SET TASK: Gather every line from the entries below that includes "script".

TASK MATERIAL:
+ + + + + + +

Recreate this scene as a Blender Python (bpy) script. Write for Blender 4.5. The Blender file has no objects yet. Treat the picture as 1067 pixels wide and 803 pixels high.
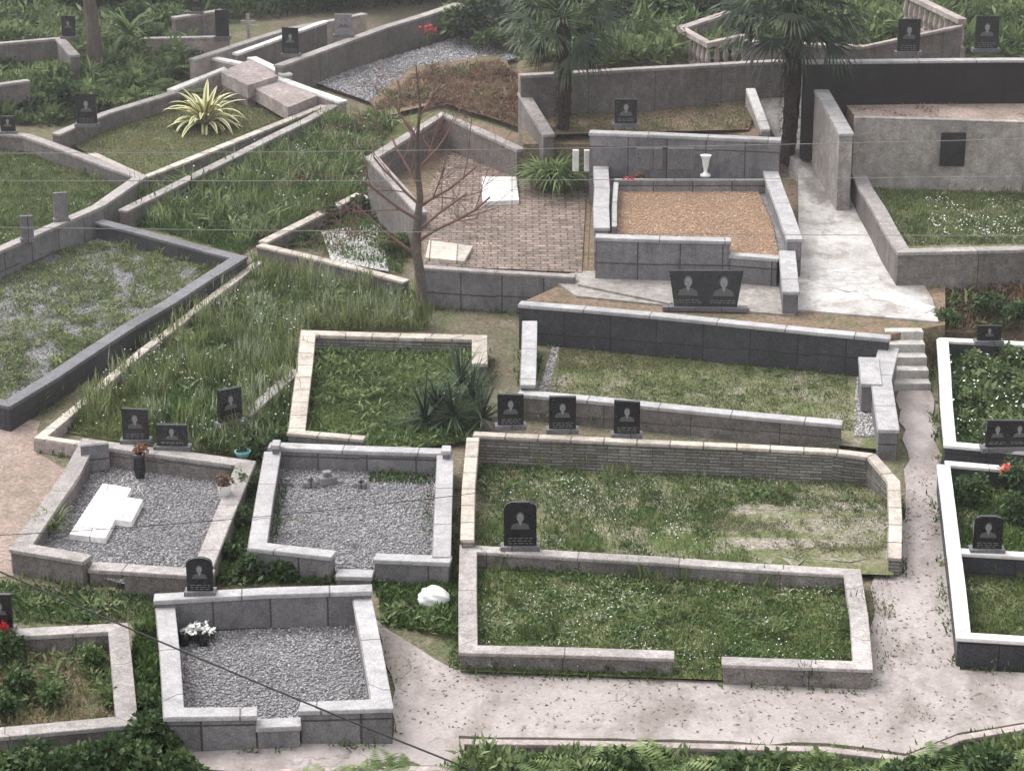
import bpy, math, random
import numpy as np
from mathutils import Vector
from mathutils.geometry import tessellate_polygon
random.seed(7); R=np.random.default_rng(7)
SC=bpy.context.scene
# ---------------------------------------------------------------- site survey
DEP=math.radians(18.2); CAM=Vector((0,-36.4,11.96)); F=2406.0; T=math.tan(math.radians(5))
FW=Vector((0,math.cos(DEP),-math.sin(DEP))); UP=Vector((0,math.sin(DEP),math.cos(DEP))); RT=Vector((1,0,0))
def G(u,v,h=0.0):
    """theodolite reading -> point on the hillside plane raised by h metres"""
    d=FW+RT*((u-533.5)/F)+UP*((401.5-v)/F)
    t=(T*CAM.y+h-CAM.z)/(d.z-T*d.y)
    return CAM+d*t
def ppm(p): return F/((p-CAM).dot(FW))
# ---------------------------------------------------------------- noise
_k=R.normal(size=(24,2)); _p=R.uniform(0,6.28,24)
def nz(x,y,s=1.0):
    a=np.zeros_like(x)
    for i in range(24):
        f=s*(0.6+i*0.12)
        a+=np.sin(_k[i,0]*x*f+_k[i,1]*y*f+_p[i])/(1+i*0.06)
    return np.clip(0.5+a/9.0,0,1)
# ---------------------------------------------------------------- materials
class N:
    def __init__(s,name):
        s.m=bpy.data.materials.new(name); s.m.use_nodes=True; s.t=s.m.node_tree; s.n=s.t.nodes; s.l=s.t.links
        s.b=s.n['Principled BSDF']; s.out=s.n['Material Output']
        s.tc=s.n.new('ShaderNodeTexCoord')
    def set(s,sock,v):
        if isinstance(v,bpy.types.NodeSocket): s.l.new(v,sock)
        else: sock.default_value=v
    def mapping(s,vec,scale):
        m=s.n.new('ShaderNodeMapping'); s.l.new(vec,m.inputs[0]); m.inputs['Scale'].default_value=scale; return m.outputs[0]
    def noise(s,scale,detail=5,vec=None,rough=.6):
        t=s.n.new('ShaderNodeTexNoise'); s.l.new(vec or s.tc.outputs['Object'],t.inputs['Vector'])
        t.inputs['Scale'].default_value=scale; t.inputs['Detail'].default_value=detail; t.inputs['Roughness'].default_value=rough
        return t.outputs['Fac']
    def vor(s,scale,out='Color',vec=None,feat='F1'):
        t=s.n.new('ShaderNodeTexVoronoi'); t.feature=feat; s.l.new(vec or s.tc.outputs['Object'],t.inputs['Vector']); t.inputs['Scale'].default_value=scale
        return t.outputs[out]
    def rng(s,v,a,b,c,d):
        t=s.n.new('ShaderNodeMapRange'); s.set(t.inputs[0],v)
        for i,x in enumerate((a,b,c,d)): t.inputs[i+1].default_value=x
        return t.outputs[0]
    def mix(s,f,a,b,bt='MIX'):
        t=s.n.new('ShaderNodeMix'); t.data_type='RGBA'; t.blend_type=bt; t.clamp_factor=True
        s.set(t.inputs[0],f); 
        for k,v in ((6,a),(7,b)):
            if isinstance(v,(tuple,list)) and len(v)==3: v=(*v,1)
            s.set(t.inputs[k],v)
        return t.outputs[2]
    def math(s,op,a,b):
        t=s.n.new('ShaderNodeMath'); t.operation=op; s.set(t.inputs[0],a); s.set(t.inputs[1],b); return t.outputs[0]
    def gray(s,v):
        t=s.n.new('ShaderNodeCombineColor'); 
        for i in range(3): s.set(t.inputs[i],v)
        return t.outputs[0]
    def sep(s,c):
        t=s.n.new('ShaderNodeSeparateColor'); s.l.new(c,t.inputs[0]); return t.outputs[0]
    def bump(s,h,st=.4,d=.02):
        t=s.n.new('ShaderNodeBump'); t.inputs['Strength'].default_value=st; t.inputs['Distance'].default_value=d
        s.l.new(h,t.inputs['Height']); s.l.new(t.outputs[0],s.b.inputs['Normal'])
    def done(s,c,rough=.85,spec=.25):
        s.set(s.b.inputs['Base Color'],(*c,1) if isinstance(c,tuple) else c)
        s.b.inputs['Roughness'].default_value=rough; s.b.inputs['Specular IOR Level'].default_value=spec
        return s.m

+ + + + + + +

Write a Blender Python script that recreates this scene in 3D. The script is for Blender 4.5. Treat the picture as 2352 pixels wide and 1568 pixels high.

+ + + + + + +

REPLY TO THE EXERCISE:
Recreate this scene as a Blender Python (bpy) script. Write for Blender 4.5. The Blender file has no objects yet. Treat the picture as 1067 pixels wide and 803 pixels high.
Write a Blender Python script that recreates this scene in 3D. The script is for Blender 4.5. Treat the picture as 2352 pixels wide and 1568 pixels high.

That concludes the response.